Can all of these lines be returned exactly?

··· Data extract

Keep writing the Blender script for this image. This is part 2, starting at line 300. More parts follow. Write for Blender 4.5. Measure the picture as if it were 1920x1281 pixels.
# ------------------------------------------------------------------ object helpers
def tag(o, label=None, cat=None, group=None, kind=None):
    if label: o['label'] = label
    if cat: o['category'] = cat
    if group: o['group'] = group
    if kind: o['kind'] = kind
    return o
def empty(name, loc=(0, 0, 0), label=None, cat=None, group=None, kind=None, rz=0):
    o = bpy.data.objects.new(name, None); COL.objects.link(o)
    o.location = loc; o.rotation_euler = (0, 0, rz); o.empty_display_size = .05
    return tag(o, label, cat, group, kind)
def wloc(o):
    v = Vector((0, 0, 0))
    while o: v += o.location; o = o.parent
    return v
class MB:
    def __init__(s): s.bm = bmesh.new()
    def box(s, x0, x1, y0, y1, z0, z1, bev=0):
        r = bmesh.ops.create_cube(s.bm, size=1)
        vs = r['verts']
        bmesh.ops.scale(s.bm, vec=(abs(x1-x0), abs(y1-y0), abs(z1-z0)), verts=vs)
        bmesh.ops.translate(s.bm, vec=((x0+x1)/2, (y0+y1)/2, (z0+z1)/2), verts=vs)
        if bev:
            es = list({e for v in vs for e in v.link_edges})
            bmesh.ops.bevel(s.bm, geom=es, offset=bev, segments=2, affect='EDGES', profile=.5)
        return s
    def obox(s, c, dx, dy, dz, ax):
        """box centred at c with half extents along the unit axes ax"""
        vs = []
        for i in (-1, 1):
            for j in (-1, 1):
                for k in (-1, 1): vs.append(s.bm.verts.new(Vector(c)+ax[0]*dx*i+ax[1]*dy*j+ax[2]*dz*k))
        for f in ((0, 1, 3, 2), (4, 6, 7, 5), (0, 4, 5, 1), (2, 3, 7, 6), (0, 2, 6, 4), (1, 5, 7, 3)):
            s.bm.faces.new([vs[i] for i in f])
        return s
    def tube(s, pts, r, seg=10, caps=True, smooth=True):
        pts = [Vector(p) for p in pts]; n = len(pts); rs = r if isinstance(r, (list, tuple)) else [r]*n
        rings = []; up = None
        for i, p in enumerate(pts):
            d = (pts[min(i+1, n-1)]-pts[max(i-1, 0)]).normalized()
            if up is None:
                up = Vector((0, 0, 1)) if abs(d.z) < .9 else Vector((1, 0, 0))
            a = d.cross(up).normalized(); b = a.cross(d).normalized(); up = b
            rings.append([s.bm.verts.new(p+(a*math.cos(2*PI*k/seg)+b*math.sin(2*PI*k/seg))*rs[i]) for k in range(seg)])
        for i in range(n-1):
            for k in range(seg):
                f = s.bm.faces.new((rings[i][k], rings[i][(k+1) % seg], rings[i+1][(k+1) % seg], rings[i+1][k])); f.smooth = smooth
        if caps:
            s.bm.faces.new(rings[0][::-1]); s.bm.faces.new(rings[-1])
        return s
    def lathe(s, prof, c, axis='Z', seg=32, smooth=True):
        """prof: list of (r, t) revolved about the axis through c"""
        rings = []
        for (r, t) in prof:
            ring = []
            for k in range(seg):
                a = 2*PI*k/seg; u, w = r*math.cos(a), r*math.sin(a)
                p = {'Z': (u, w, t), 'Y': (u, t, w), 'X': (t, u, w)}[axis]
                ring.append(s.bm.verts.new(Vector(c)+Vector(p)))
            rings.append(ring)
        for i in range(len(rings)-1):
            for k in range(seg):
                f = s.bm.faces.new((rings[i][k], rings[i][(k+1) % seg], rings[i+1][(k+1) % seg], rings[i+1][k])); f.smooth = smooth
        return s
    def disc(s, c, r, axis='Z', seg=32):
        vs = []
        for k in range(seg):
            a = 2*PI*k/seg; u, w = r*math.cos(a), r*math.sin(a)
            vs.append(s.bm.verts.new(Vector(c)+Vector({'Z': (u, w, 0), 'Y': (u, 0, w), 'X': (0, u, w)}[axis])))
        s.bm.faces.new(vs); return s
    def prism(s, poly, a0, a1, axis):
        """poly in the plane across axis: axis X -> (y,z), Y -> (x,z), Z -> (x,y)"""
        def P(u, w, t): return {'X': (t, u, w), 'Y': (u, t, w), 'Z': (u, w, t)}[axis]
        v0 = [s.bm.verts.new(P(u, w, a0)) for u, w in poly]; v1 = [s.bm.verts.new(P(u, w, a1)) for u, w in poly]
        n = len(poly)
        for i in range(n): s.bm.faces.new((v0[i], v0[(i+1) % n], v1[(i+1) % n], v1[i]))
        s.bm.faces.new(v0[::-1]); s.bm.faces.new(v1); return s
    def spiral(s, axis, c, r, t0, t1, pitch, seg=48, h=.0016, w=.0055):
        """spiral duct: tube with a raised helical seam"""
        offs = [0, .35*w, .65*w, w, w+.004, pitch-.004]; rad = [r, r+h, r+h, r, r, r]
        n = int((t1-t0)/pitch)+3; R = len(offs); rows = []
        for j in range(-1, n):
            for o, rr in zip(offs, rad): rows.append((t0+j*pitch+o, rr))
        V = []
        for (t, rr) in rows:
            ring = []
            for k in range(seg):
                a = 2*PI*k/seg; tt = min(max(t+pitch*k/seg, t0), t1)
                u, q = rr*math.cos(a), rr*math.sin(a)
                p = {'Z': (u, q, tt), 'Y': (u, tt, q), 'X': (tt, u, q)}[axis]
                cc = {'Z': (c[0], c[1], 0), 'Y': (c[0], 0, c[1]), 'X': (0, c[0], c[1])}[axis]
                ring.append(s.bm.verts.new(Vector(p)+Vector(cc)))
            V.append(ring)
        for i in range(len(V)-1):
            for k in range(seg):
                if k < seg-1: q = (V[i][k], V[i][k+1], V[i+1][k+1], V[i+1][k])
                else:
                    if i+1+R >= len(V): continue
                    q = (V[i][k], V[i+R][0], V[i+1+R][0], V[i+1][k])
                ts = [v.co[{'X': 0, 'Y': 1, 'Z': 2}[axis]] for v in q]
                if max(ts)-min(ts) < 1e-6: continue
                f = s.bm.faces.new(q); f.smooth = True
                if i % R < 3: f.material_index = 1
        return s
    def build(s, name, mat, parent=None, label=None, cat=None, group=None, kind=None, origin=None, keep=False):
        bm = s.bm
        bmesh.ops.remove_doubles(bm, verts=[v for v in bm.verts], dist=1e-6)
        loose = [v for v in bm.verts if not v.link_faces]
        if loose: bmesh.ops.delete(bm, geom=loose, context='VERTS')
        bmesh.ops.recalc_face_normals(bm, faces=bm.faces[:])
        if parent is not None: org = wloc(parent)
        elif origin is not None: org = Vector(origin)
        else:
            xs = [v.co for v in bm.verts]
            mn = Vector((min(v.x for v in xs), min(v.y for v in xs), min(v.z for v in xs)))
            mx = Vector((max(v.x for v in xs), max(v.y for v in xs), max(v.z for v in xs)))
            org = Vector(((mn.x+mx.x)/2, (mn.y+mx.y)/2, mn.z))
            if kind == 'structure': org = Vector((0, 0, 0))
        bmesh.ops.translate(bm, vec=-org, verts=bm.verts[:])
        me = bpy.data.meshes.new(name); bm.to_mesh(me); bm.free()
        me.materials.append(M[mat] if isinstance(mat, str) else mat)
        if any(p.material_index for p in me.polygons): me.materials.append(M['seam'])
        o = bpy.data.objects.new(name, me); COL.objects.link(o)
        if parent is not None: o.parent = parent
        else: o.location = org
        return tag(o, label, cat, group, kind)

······

» **Task response**:
Keep writing the Blender script for this image. This is part 2, starting at line 300. More parts follow. Write for Blender 4.5. Measure the picture as if it were 1920x1281 pixels.
# ------------------------------------------------------------------ object helpers
def tag(o, label=None, cat=None, group=None, kind=None):
    if label: o['label'] = label
    if cat: o['category'] = cat
    if group: o['group'] = group
    if kind: o['kind'] = kind
    return o
def empty(name, loc=(0, 0, 0), label=None, cat=None, group=None, kind=None, rz=0):
    o = bpy.data.objects.new(name, None); COL.objects.link(o)
    o.location = loc; o.rotation_euler = (0, 0, rz); o.empty_display_size = .05
    return tag(o, label, cat, group, kind)
def wloc(o):
    v = Vector((0, 0, 0))
    while o: v += o.location; o = o.parent
    return v
class MB:
    def __init__(s): s.bm = bmesh.new()
    def box(s, x0, x1, y0, y1, z0, z1, bev=0):
        r = bmesh.ops.create_cube(s.bm, size=1)
        vs = r['verts']
        bmesh.ops.scale(s.bm, vec=(abs(x1-x0), abs(y1-y0), abs(z1-z0)), verts=vs)
        bmesh.ops.translate(s.bm, vec=((x0+x1)/2, (y0+y1)/2, (z0+z1)/2), verts=vs)
        if bev:
            es = list({e for v in vs for e in v.link_edges})
            bmesh.ops.bevel(s.bm, geom=es, offset=bev, segments=2, affect='EDGES', profile=.5)
        return s
    def obox(s, c, dx, dy, dz, ax):
        """box centred at c with half extents along the unit axes ax"""
        vs = []
        for i in (-1, 1):
            for j in (-1, 1):
                for k in (-1, 1): vs.append(s.bm.verts.new(Vector(c)+ax[0]*dx*i+ax[1]*dy*j+ax[2]*dz*k))
        for f in ((0, 1, 3, 2), (4, 6, 7, 5), (0, 4, 5, 1), (2, 3, 7, 6), (0, 2, 6, 4), (1, 5, 7, 3)):
            s.bm.faces.new([vs[i] for i in f])
        return s
    def tube(s, pts, r, seg=10, caps=True, smooth=True):
        pts = [Vector(p) for p in pts]; n = len(pts); rs = r if isinstance(r, (list, tuple)) else [r]*n
        rings = []; up = None
        for i, p in enumerate(pts):
            d = (pts[min(i+1, n-1)]-pts[max(i-1, 0)]).normalized()
            if up is None:
                up = Vector((0, 0, 1)) if abs(d.z) < .9 else Vector((1, 0, 0))
            a = d.cross(up).normalized(); b = a.cross(d).normalized(); up = b
            rings.append([s.bm.verts.new(p+(a*math.cos(2*PI*k/seg)+b*math.sin(2*PI*k/seg))*rs[i]) for k in range(seg)])
        for i in range(n-1):
            for k in range(seg):
                f = s.bm.faces.new((rings[i][k], rings[i][(k+1) % seg], rings[i+1][(k+1) % seg], rings[i+1][k])); f.smooth = smooth
        if caps:
            s.bm.faces.new(rings[0][::-1]); s.bm.faces.new(rings[-1])
        return s
    def lathe(s, prof, c, axis='Z', seg=32, smooth=True):
        """prof: list of (r, t) revolved about the axis through c"""
        rings = []
        for (r, t) in prof:
            ring = []
            for k in range(seg):
                a = 2*PI*k/seg; u, w = r*math.cos(a), r*math.sin(a)
                p = {'Z': (u, w, t), 'Y': (u, t, w), 'X': (t, u, w)}[axis]
                ring.append(s.bm.verts.new(Vector(c)+Vector(p)))
            rings.append(ring)
        for i in range(len(rings)-1):
            for k in range(seg):
                f = s.bm.faces.new((rings[i][k], rings[i][(k+1) % seg], rings[i+1][(k+1) % seg], rings[i+1][k])); f.smooth = smooth
        return s
    def disc(s, c, r, axis='Z', seg=32):
        vs = []
        for k in range(seg):
            a = 2*PI*k/seg; u, w = r*math.cos(a), r*math.sin(a)
            vs.append(s.bm.verts.new(Vector(c)+Vector({'Z': (u, w, 0), 'Y': (u, 0, w), 'X': (0, u, w)}[axis])))
        s.bm.faces.new(vs); return s
    def prism(s, poly, a0, a1, axis):
        """poly in the plane across axis: axis X -> (y,z), Y -> (x,z), Z -> (x,y)"""
        def P(u, w, t): return {'X': (t, u, w), 'Y': (u, t, w), 'Z': (u, w, t)}[axis]
        v0 = [s.bm.verts.new(P(u, w, a0)) for u, w in poly]; v1 = [s.bm.verts.new(P(u, w, a1)) for u, w in poly]
        n = len(poly)
        for i in range(n): s.bm.faces.new((v0[i], v0[(i+1) % n], v1[(i+1) % n], v1[i]))
        s.bm.faces.new(v0[::-1]); s.bm.faces.new(v1); return s
    def spiral(s, axis, c, r, t0, t1, pitch, seg=48, h=.0016, w=.0055):
        """spiral duct: tube with a raised helical seam"""
        offs = [0, .35*w, .65*w, w, w+.004, pitch-.004]; rad = [r, r+h, r+h, r, r, r]
        n = int((t1-t0)/pitch)+3; R = len(offs); rows = []
        for j in range(-1, n):
            for o, rr in zip(offs, rad): rows.append((t0+j*pitch+o, rr))
        V = []
        for (t, rr) in rows:
            ring = []
            for k in range(seg):
                a = 2*PI*k/seg; tt = min(max(t+pitch*k/seg, t0), t1)
                u, q = rr*math.cos(a), rr*math.sin(a)
                p = {'Z': (u, q, tt), 'Y': (u, tt, q), 'X': (tt, u, q)}[axis]
                cc = {'Z': (c[0], c[1], 0), 'Y': (c[0], 0, c[1]), 'X': (0, c[0], c[1])}[axis]
                ring.append(s.bm.verts.new(Vector(p)+Vector(cc)))
            V.append(ring)
        for i in range(len(V)-1):
            for k in range(seg):
                if k < seg-1: q = (V[i][k], V[i][k+1], V[i+1][k+1], V[i+1][k])
                else:
                    if i+1+R >= len(V): continue
                    q = (V[i][k], V[i+R][0], V[i+1+R][0], V[i+1][k])
                ts = [v.co[{'X': 0, 'Y': 1, 'Z': 2}[axis]] for v in q]
                if max(ts)-min(ts) < 1e-6: continue
                f = s.bm.faces.new(q); f.smooth = True
                if i % R < 3: f.material_index = 1
        return s
    def build(s, name, mat, parent=None, label=None, cat=None, group=None, kind=None, origin=None, keep=False):
        bm = s.bm
        bmesh.ops.remove_doubles(bm, verts=[v for v in bm.verts], dist=1e-6)
        loose = [v for v in bm.verts if not v.link_faces]
        if loose: bmesh.ops.delete(bm, geom=loose, context='VERTS')
        bmesh.ops.recalc_face_normals(bm, faces=bm.faces[:])
        if parent is not None: org = wloc(parent)
        elif origin is not None: org = Vector(origin)
        else:
            xs = [v.co for v in bm.verts]
            mn = Vector((min(v.x for v in xs), min(v.y for v in xs), min(v.z for v in xs)))
            mx = Vector((max(v.x for v in xs), max(v.y for v in xs), max(v.z for v in xs)))
            org = Vector(((mn.x+mx.x)/2, (mn.y+mx.y)/2, mn.z))
            if kind == 'structure': org = Vector((0, 0, 0))
        bmesh.ops.translate(bm, vec=-org, verts=bm.verts[:])
        me = bpy.data.meshes.new(name); bm.to_mesh(me); bm.free()
        me.materials.append(M[mat] if isinstance(mat, str) else mat)
        if any(p.material_index for p in me.polygons): me.materials.append(M['seam'])
        o = bpy.data.objects.new(name, me); COL.objects.link(o)
        if parent is not None: o.parent = parent
        else: o.location = org
        return tag(o, label, cat, group, kind)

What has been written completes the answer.